The floor is yours. I don’t know how to pursue this.
Well, think where we are: We reminded you, As Above, So Below. You are not only 3D-human, you are part of something vastly larger. Your ideas of the afterlife always tend to be warped by unconscious assumptions based in your sensory experience during 3D life. And, not least, it isn’t so much a question of you as window on the 3D world as it is of you (from your point of view) experiencing the 3D world as it reflects the light behind it.
We will take the question to be the larger question motivating your whole career: What is real, what is it all about, why do I or anybody matter. That question has already taken us far.
The first thing is to hold as large and nuanced a picture of the 3D and non-3D world as you can. To the degree that you can hold this, you magnetize greater understandings to you. Every scheme of things is based on one’s conscious and unconscious assumptions.
In a way, all our explanations are fairy-tales we tell ourselves?
Let’s say, they always are at the level of your understanding. How else could it be? Even the things you believe or half-believe (knowing that you don’t understand them) are keyed to your level of understanding. If you wish to understand more, to become wiser, to open up to your greater potential, you must identify with your next larger level of being, and the world will change around you.
Could a fox, say, imagine the nature and purpose of reality in the same way you could? Could it see even its own fox-hood in a way that would transcend its normal mental world? We do not mean to turn to an argument about the inner world of animals; this is an illustration of the strength of 3D circumstances in persuading you of what you are. And, it isn’t wrong to see yourselves as the 3D beings you experience yourselves to be, but it is wrong to think you are not also more than that. And it is in how (whether) you are able to expand your self-definition that all else depends.
I think again of Thoreau’s saying that he learned at least this by his Walden experiment, that if one takes a step toward living the life one imagines in finer moments –.
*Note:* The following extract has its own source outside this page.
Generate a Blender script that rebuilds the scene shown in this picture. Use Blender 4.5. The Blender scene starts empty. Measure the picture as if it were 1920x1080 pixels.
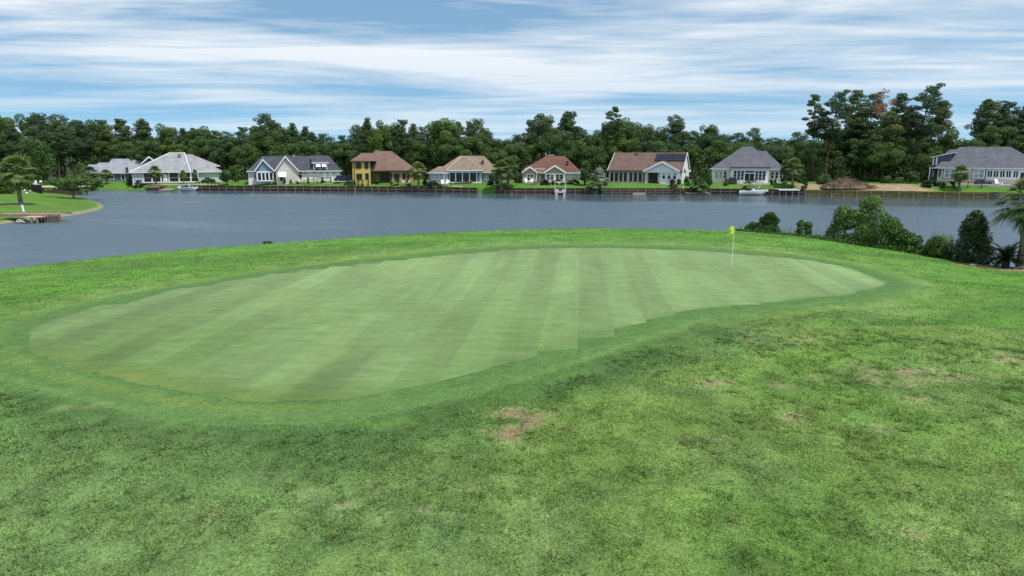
import bpy, math, random
import numpy as np
from mathutils import Vector

# ------------------------------------------------------------------ basics
scene = bpy.context.scene
COL = scene.collection
F, ZC = 1300.0, 8.2                       # focal length in photo pixels, eye height over the water
TH = math.atan(250 / 1300.0)
CT, ST = math.cos(TH), math.sin(TH)
rnd = random.Random(11)
NR = np.random.default_rng(11)


def ray(px, py):
    a, b = (px - 960) / F, (540 - py) / F
    return a, CT + b * ST, -ST + b * CT


def on_z(px, py, z=0.0):
    r = ray(px, py)
    t = (z - ZC) / r[2]
    return r[0] * t, r[1] * t


def on_y(px, py, y):
    r = ray(px, py)
    t = y / r[1]
    return r[0] * t, y, ZC + r[2] * t


def X_at(px, y):
    return on_y(px, 330, y)[0]


def smooth(a, b, x):
    t = np.clip((x - a) / (b - a), 0, 1)
    return t * t * (3 - 2 * t)


def vnoise(x, y, seed=0):
    xi, yi = np.floor(x).astype(np.int64), np.floor(y).astype(np.int64)
    xf, yf = x - xi, y - yi
    u, v = xf * xf * (3 - 2 * xf), yf * yf * (3 - 2 * yf)

    def h(i, j):
        n = (i * 374761393 + j * 668265263 + seed * 974634777) & 0x7fffffff
        n = ((n ^ (n >> 13)) * 1274126177) & 0x7fffffff
        n = n ^ (n >> 16)
        return (n & 0xffff) / 65535.0
    return (h(xi, yi) * (1 - u) + h(xi + 1, yi) * u) * (1 - v) + (h(xi, yi + 1) * (1 - u) + h(xi + 1, yi + 1) * u) * v


def fbm(x, y, seed=0, octs=4):
    s, a, t = 0, 1.0, 0
    for k in range(octs):
        s = s + a * vnoise(x * 2 ** k + 17.3 * k, y * 2 ** k - 9.1 * k, seed + k)
        t += a
        a *= .5
    return s / t


# ------------------------------------------------------------------ materials
def new_mat(name):
    m = bpy.data.materials.new(name)
    m.use_nodes = True
    nt = m.node_tree
    b = nt.nodes['Principled BSDF']
    return m, nt, b


def N(nt, t, **kw):
    n = nt.nodes.new(t)
    for k, v in kw.items():
        setattr(n, k, v)
    return n


def mixrgb(nt, fac, a, b, mode='MIX'):
    n = N(nt, 'ShaderNodeMix', data_type='RGBA', blend_type=mode)
    for sock, v in ((n.inputs[0], fac), (n.inputs[6], a), (n.inputs[7], b)):
        if isinstance(v, (int, float)):
            sock.default_value = v
        elif isinstance(v, tuple):
            sock.default_value = (*v, 1) if len(v) == 3 else v
        else:
            nt.links.new(v, sock)
    return n.outputs[2]


def ramp(nt, src, stops):
    n = N(nt, 'ShaderNodeValToRGB')
    el = n.color_ramp.elements
    while len(el) < len(stops):
        el.new(0.5)
    for e, (p, c) in zip(el, stops):
        e.position = p
        e.color = (c, c, c, 1) if isinstance(c, (int, float)) else (*c, 1)
    nt.links.new(src, n.inputs[0])
    return n.outputs[0]


def noise(nt, vec, scale, detail=4, rough=.55, dist=0.0):
    n = N(nt, 'ShaderNodeTexNoise')
    n.inputs['Scale'].default_value = scale
    n.inputs['Detail'].default_value = detail
    n.inputs['Roughness'].default_value = rough
    n.inputs['Distortion'].default_value = dist
    if vec is not None:
        nt.links.new(vec, n.inputs['Vector'])
    return n.outputs[0]


def mapped(nt, vec, scale=(1, 1, 1), rot=(0, 0, 0)):
    n = N(nt, 'ShaderNodeMapping')
    n.inputs['Scale'].default_value = scale
    n.inputs['Rotation'].default_value = rot
    nt.links.new(vec, n.inputs['Vector'])
    return n.outputs[0]


def worldpos(nt):
    return N(nt, 'ShaderNodeNewGeometry').outputs['Position']


def M(name, col, rough=.75, nscale=1.5, namt=.18, bump=0.0, bscale=8, spec=.3, metal=0.0):
    m, nt, b = new_mat(name)
    p = N(nt, 'ShaderNodeTexCoord').outputs['Object']
    f = ramp(nt, noise(nt, p, nscale, 5), [(.3, 1 - namt), (.7, 1 + namt)])
    c = mixrgb(nt, 1.0, tuple(col), f, 'MULTIPLY')
    nt.links.new(c, b.inputs['Base Color'])
    b.inputs['Roughness'].default_value = rough
    b.inputs['Specular IOR Level'].default_value = spec
    b.inputs['Metallic'].default_value = metal
    if bump:
        bn = N(nt, 'ShaderNodeBump')
        bn.inputs['Strength'].default_value = bump
        nt.links.new(noise(nt, p, bscale, 3), bn.inputs['Height'])
        nt.links.new(bn.outputs[0], b.inputs['Normal'])
    return m


def roof_mat(name, col):
    m, nt, b = new_mat(name)
    p = N(nt, 'ShaderNodeTexCoord').outputs['Object']
    a = ramp(nt, noise(nt, p, .6, 4), [(.3, .82), (.7, 1.15)])
    g = ramp(nt, noise(nt, mapped(nt, p, (3, 3, 9)), 2.2, 2), [(.3, .78), (.7, 1.22)])
    s = ramp(nt, noise(nt, mapped(nt, p, (2.5, .35, .35)), 1.2, 3), [(.35, .88), (.65, 1.08)])
    c = mixrgb(nt, 1.0, tuple(col), a, 'MULTIPLY')
    c = mixrgb(nt, 1.0, c, g, 'MULTIPLY')
    c = mixrgb(nt, 1.0, c, s, 'MULTIPLY')
    nt.links.new(c, b.inputs['Base Color'])
    b.inputs['Roughness'].default_value = .9
    b.inputs['Specular IOR Level'].default_value = .15
    return m


def brick_mat(name, c1, c2):
    m, nt, b = new_mat(name)
    p = N(nt, 'ShaderNodeTexCoord').outputs['Object']
    n1 = ramp(nt, noise(nt, mapped(nt, p, (4, 4, 11)), 1.1, 1), [(.35, 0.), (.65, 1.)])
    c = mixrgb(nt, n1, tuple(c1), tuple(c2))
    f = ramp(nt, noise(nt, p, .5, 4), [(.3, .9), (.7, 1.1)])
    nt.links.new(mixrgb(nt, 1.0, c, f, 'MULTIPLY'), b.inputs['Base Color'])
    b.inputs['Roughness'].default_value = .9
    return m


def siding_mat(name, col):
    m, nt, b = new_mat(name)
    p = N(nt, 'ShaderNodeTexCoord').outputs['Object']
    w = N(nt, 'ShaderNodeTexWave', wave_type='BANDS', bands_direction='Z', wave_profile='SAW')
    w.inputs['Scale'].default_value = 1.6
    nt.links.new(p, w.inputs['Vector'])
    f = ramp(nt, w.outputs[1], [(.0, .86), (.2, 1.0), (1., 1.03)])
    f2 = ramp(nt, noise(nt, p, .7, 4), [(.3, .92), (.7, 1.07)])
    c = mixrgb(nt, 1.0, tuple(col), f, 'MULTIPLY')
    nt.links.new(mixrgb(nt, 1.0, c, f2, 'MULTIPLY'), b.inputs['Base Color'])
    b.inputs['Roughness'].default_value = .65
    return m


def glass_mat(name, col, rough=.08):
    m, nt, b = new_mat(name)
    p = N(nt, 'ShaderNodeTexCoord').outputs['Object']
    f = ramp(nt, noise(nt, p, .8, 3), [(.3, .6), (.7, 1.5)])
    nt.links.new(mixrgb(nt, 1.0, tuple(col), f, 'MULTIPLY'), b.inputs['Base Color'])
    b.inputs['Roughness'].default_value = rough
    b.inputs['Specular IOR Level'].default_value = .5
    return m


def leaf_mat(name, dark, light, trans=.12, rough=.6, hue=.0):
    """leaves: the 'tone' attribute runs from the dark leaf colour to the light one, mostly lighter higher up"""
    m, nt, b = new_mat(name)
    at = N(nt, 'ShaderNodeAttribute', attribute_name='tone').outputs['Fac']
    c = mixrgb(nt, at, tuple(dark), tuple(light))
    oi = N(nt, 'ShaderNodeObjectInfo').outputs['Random']
    v = ramp(nt, oi, [(0, (.72, .80, .80)), (.5, (1, 1, 1)), (1, (1.28, 1.15, .85))])
    c = mixrgb(nt, 1.0, c, v, 'MULTIPLY')
    nt.links.new(c, b.inputs['Base Color'])
    b.inputs['Roughness'].default_value = rough
    b.inputs['Specular IOR Level'].default_value = .25
    if trans:
        tr = N(nt, 'ShaderNodeBsdfTranslucent')
        nt.links.new(c, tr.inputs[0])
        mx = N(nt, 'ShaderNodeMixShader')
        mx.inputs[0].default_value = trans
        nt.links.new(b.outputs[0], mx.inputs[1])
        nt.links.new(tr.outputs[0], mx.inputs[2])
        nt.links.new(mx.outputs[0], nt.nodes['Material Output'].inputs[0])
    return m


def bark_mat(name, col):
    return M(name, col, .95, 3, .35, .4, 6, .1)


def attr_color_mat(name, scales=((30, .3), (6, .2)), rough=.9, bump=.5, bscale=25):
    """ground cover: colour attribute 'col' broken up by fine noise"""
    m, nt, b = new_mat(name)
    c = N(nt, 'ShaderNodeAttribute', attribute_name='col').outputs['Color']
    p = worldpos(nt)
    for s, a in scales:
        f = ramp(nt, noise(nt, p, s, 4, .65), [(.3, 1 - a), (.7, 1 + a)])
        c = mixrgb(nt, 1.0, c, f, 'MULTIPLY')
    nt.links.new(c, b.inputs['Base Color'])
    b.inputs['Roughness'].default_value = rough
    b.inputs['Specular IOR Level'].default_value = .12
    if bump:
        bn = N(nt, 'ShaderNodeBump')
        bn.inputs['Strength'].default_value = bump
        bn.inputs['Distance'].default_value = .03
        nt.links.new(noise(nt, p, bscale, 4, .7), bn.inputs['Height'])
        nt.links.new(bn.outputs[0], b.inputs['Normal'])
    return m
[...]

Exactly. It was the taking the step, the moving in his life, that brought him to higher ground. After all, he lived in the woods only a little more than two years, but not only is that what he is remembered for, it is what shaped him. He thought he was going there so that he would have leisure to write, rather than having to spend most of his days earning an ability to pay rent. But what he was doing, unbeknown to his 3D self, was living as example to others, just as his friends Emerson and Alcott were doing. So with each of you: You think you are doing one thing, but your lives while you are doing that one thing are themselves doing something else. Your ideals and your lives may to some extend contradict each other; or they may reinforce or transform each other. Or – less satisfactorily but still part of life’s potential – they may have nothing much to do with each other.
Walter Mitty?
Interesting example. His external life shows no traces of his inner; his inner does not affect his outer. Yet, looked at more closely, perhaps one could say that his real life was his inner fantasy and his merely external 3D life was only the support that allowed the inner life scope. Of course he is only an invented character, but that he resonates with so many people ought to show that he is more representative than one might think.
I’m feeling that this entry isn’t very valuable so far.
We love you too.
Walter Neff’s line from “Double Indemnity.”
Well, look at that Walter. Another invented character who resonates with people. And what is his story? He is an ordinary man whose internal fantasy takes over one day when a femme fatale unexpectedly provides the opportunity. In living that fantasy as best he can, he finds that reality contradicts it; that his own character contradicts it. Therefore the external world assures that his fantasy fails.
I don’t think most people would describe “Double Indemnity” that way.
Perhaps not, but perhaps they wouldn’t be looking at it from our point of view.
So let us add a third Walter – Walt Disney. Here is a man rather than an invented character. His inner life is vivid enough to lead him from thing to thing – from Steamboat Willie to Fantasia to the Mickey Mouse Club to Disneyland. His orientation with the 3D world is efficient enough to allow him to bring his internal fantasies into realization. But without that internal world, what would he have had to work with?
It isn’t like this is a new theme for us: We have been playing this tune right along. But as always, new places to stand open up new perspectives. Looking at it from a point of view that remembers how much larger you are inside than outside; remembering that what seems so objective and real is also only shared subjectivity; remembering that your lives are necessarily animated by vast impersonal forces blowing through the structures you create and experience, looking at your lives from your widest comprehension, you see that you are more than you usually experience yourselves to be, therefore your potential is greater (and more shrouded in mystery) than you usually conceive it to be, and therefore your potential freedom to become is greater than you usually realize.
Taking the three Walters as examples, you may remind yourselves, you either may make no attempt to turn your inner visions into external reality; or you may do so with disastrous results; or you may create wondrous things. To some degree it is your fate; to some degree it is your choice, or let’s say choices.
Well, I think we exercised a little bit of ingenuity, bringing in Walter Mitty and Walter Neff and Walter Disney. Take that, Jane Roberts.